*Required work*.
Write out each line exactly as it stands, please.

─── Available data

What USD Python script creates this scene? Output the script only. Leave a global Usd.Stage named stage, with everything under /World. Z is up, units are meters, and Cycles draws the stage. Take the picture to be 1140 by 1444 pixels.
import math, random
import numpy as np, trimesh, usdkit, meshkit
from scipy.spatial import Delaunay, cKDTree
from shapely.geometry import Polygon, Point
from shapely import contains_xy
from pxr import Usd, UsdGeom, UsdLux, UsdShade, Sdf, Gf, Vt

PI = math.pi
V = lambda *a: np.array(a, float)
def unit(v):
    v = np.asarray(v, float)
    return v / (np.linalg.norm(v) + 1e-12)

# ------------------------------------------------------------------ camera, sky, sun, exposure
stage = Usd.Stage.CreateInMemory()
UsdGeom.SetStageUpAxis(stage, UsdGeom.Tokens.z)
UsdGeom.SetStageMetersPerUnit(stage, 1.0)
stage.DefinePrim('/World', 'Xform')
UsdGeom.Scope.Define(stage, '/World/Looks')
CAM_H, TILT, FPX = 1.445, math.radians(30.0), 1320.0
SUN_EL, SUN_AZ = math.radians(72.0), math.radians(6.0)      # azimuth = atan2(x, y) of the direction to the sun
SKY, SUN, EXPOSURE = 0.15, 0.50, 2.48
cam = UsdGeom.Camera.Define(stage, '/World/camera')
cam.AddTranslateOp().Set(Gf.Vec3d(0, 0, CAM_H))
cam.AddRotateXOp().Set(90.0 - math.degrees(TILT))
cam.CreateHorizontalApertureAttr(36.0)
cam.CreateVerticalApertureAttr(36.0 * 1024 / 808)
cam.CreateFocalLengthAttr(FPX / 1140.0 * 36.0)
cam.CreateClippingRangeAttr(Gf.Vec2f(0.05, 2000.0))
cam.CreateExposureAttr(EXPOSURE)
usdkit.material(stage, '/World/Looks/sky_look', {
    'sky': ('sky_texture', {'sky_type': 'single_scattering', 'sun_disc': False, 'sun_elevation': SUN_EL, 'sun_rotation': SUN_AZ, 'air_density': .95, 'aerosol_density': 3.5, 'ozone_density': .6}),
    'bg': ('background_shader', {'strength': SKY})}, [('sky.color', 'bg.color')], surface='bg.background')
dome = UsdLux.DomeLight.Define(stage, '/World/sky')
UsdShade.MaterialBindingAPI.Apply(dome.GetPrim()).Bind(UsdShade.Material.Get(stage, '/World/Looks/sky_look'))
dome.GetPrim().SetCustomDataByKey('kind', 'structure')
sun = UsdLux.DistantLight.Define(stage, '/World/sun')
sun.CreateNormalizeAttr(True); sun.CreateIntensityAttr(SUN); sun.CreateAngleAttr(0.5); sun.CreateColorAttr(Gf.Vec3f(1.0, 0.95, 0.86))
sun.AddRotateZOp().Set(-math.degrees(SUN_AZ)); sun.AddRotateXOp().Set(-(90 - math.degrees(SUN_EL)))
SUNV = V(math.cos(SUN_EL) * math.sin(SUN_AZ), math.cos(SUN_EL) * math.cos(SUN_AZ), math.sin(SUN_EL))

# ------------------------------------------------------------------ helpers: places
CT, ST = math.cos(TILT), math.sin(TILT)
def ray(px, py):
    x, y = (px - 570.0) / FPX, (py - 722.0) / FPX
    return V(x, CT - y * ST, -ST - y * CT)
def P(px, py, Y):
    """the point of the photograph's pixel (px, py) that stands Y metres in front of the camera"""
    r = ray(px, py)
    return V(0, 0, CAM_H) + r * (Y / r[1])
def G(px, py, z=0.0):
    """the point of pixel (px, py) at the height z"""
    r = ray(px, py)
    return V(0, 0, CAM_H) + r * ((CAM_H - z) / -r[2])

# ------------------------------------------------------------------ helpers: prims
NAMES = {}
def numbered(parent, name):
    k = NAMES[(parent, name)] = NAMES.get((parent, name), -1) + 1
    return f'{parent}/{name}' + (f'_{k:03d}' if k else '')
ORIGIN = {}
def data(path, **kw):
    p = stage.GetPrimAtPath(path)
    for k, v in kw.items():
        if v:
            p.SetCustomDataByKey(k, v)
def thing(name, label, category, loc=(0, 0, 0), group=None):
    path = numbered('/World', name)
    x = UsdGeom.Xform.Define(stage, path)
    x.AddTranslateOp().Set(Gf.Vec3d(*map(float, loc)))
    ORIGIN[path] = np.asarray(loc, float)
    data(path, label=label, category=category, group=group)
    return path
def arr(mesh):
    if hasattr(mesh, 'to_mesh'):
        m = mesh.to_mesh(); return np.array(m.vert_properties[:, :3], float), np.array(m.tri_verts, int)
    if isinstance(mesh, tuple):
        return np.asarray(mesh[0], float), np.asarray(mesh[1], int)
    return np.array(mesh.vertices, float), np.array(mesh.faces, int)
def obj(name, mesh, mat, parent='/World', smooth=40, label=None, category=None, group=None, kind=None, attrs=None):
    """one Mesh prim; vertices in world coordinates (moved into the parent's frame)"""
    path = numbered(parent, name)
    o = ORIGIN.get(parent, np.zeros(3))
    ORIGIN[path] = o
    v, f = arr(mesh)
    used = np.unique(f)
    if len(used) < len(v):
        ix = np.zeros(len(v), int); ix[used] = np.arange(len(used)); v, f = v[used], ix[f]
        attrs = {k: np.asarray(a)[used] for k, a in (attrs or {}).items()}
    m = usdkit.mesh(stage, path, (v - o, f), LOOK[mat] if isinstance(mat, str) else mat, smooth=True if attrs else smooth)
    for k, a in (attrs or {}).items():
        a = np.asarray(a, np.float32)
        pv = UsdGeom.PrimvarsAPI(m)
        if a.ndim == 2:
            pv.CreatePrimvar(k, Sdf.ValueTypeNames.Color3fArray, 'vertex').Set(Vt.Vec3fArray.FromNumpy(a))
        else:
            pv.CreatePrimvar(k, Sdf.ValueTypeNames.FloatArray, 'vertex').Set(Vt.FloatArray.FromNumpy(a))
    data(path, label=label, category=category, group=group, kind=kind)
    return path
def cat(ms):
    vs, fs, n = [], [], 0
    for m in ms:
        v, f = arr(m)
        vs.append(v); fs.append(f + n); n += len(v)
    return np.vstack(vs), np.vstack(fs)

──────

*Solution to the exercise*.
What USD Python script creates this scene? Output the script only. Leave a global Usd.Stage named stage, with everything under /World. Z is up, units are meters, and Cycles draws the stage. Take the picture to be 1140 by 1444 pixels.
import math, random
import numpy as np, trimesh, usdkit, meshkit
from scipy.spatial import Delaunay, cKDTree
from shapely.geometry import Polygon, Point
from shapely import contains_xy
from pxr import Usd, UsdGeom, UsdLux, UsdShade, Sdf, Gf, Vt

PI = math.pi
V = lambda *a: np.array(a, float)
def unit(v):
    v = np.asarray(v, float)
    return v / (np.linalg.norm(v) + 1e-12)

# ------------------------------------------------------------------ camera, sky, sun, exposure
stage = Usd.Stage.CreateInMemory()
UsdGeom.SetStageUpAxis(stage, UsdGeom.Tokens.z)
UsdGeom.SetStageMetersPerUnit(stage, 1.0)
stage.DefinePrim('/World', 'Xform')
UsdGeom.Scope.Define(stage, '/World/Looks')
CAM_H, TILT, FPX = 1.445, math.radians(30.0), 1320.0
SUN_EL, SUN_AZ = math.radians(72.0), math.radians(6.0)      # azimuth = atan2(x, y) of the direction to the sun
SKY, SUN, EXPOSURE = 0.15, 0.50, 2.48
cam = UsdGeom.Camera.Define(stage, '/World/camera')
cam.AddTranslateOp().Set(Gf.Vec3d(0, 0, CAM_H))
cam.AddRotateXOp().Set(90.0 - math.degrees(TILT))
cam.CreateHorizontalApertureAttr(36.0)
cam.CreateVerticalApertureAttr(36.0 * 1024 / 808)
cam.CreateFocalLengthAttr(FPX / 1140.0 * 36.0)
cam.CreateClippingRangeAttr(Gf.Vec2f(0.05, 2000.0))
cam.CreateExposureAttr(EXPOSURE)
usdkit.material(stage, '/World/Looks/sky_look', {
    'sky': ('sky_texture', {'sky_type': 'single_scattering', 'sun_disc': False, 'sun_elevation': SUN_EL, 'sun_rotation': SUN_AZ, 'air_density': .95, 'aerosol_density': 3.5, 'ozone_density': .6}),
    'bg': ('background_shader', {'strength': SKY})}, [('sky.color', 'bg.color')], surface='bg.background')
dome = UsdLux.DomeLight.Define(stage, '/World/sky')
UsdShade.MaterialBindingAPI.Apply(dome.GetPrim()).Bind(UsdShade.Material.Get(stage, '/World/Looks/sky_look'))
dome.GetPrim().SetCustomDataByKey('kind', 'structure')
sun = UsdLux.DistantLight.Define(stage, '/World/sun')
sun.CreateNormalizeAttr(True); sun.CreateIntensityAttr(SUN); sun.CreateAngleAttr(0.5); sun.CreateColorAttr(Gf.Vec3f(1.0, 0.95, 0.86))
sun.AddRotateZOp().Set(-math.degrees(SUN_AZ)); sun.AddRotateXOp().Set(-(90 - math.degrees(SUN_EL)))
SUNV = V(math.cos(SUN_EL) * math.sin(SUN_AZ), math.cos(SUN_EL) * math.cos(SUN_AZ), math.sin(SUN_EL))

# ------------------------------------------------------------------ helpers: places
CT, ST = math.cos(TILT), math.sin(TILT)
def ray(px, py):
    x, y = (px - 570.0) / FPX, (py - 722.0) / FPX
    return V(x, CT - y * ST, -ST - y * CT)
def P(px, py, Y):
    """the point of the photograph's pixel (px, py) that stands Y metres in front of the camera"""
    r = ray(px, py)
    return V(0, 0, CAM_H) + r * (Y / r[1])
def G(px, py, z=0.0):
    """the point of pixel (px, py) at the height z"""
    r = ray(px, py)
    return V(0, 0, CAM_H) + r * ((CAM_H - z) / -r[2])

# ------------------------------------------------------------------ helpers: prims
NAMES = {}
def numbered(parent, name):
    k = NAMES[(parent, name)] = NAMES.get((parent, name), -1) + 1
    return f'{parent}/{name}' + (f'_{k:03d}' if k else '')
ORIGIN = {}
def data(path, **kw):
    p = stage.GetPrimAtPath(path)
    for k, v in kw.items():
        if v:
            p.SetCustomDataByKey(k, v)
def thing(name, label, category, loc=(0, 0, 0), group=None):
    path = numbered('/World', name)
    x = UsdGeom.Xform.Define(stage, path)
    x.AddTranslateOp().Set(Gf.Vec3d(*map(float, loc)))
    ORIGIN[path] = np.asarray(loc, float)
    data(path, label=label, category=category, group=group)
    return path
def arr(mesh):
    if hasattr(mesh, 'to_mesh'):
        m = mesh.to_mesh(); return np.array(m.vert_properties[:, :3], float), np.array(m.tri_verts, int)
    if isinstance(mesh, tuple):
        return np.asarray(mesh[0], float), np.asarray(mesh[1], int)
    return np.array(mesh.vertices, float), np.array(mesh.faces, int)
def obj(name, mesh, mat, parent='/World', smooth=40, label=None, category=None, group=None, kind=None, attrs=None):
    """one Mesh prim; vertices in world coordinates (moved into the parent's frame)"""
    path = numbered(parent, name)
    o = ORIGIN.get(parent, np.zeros(3))
    ORIGIN[path] = o
    v, f = arr(mesh)
    used = np.unique(f)
    if len(used) < len(v):
        ix = np.zeros(len(v), int); ix[used] = np.arange(len(used)); v, f = v[used], ix[f]
        attrs = {k: np.asarray(a)[used] for k, a in (attrs or {}).items()}
    m = usdkit.mesh(stage, path, (v - o, f), LOOK[mat] if isinstance(mat, str) else mat, smooth=True if attrs else smooth)
    for k, a in (attrs or {}).items():
        a = np.asarray(a, np.float32)
        pv = UsdGeom.PrimvarsAPI(m)
        if a.ndim == 2:
            pv.CreatePrimvar(k, Sdf.ValueTypeNames.Color3fArray, 'vertex').Set(Vt.Vec3fArray.FromNumpy(a))
        else:
            pv.CreatePrimvar(k, Sdf.ValueTypeNames.FloatArray, 'vertex').Set(Vt.FloatArray.FromNumpy(a))
    data(path, label=label, category=category, group=group, kind=kind)
    return path
def cat(ms):
    vs, fs, n = [], [], 0
    for m in ms:
        v, f = arr(m)
        vs.append(v); fs.append(f + n); n += len(v)
    return np.vstack(vs), np.vstack(fs)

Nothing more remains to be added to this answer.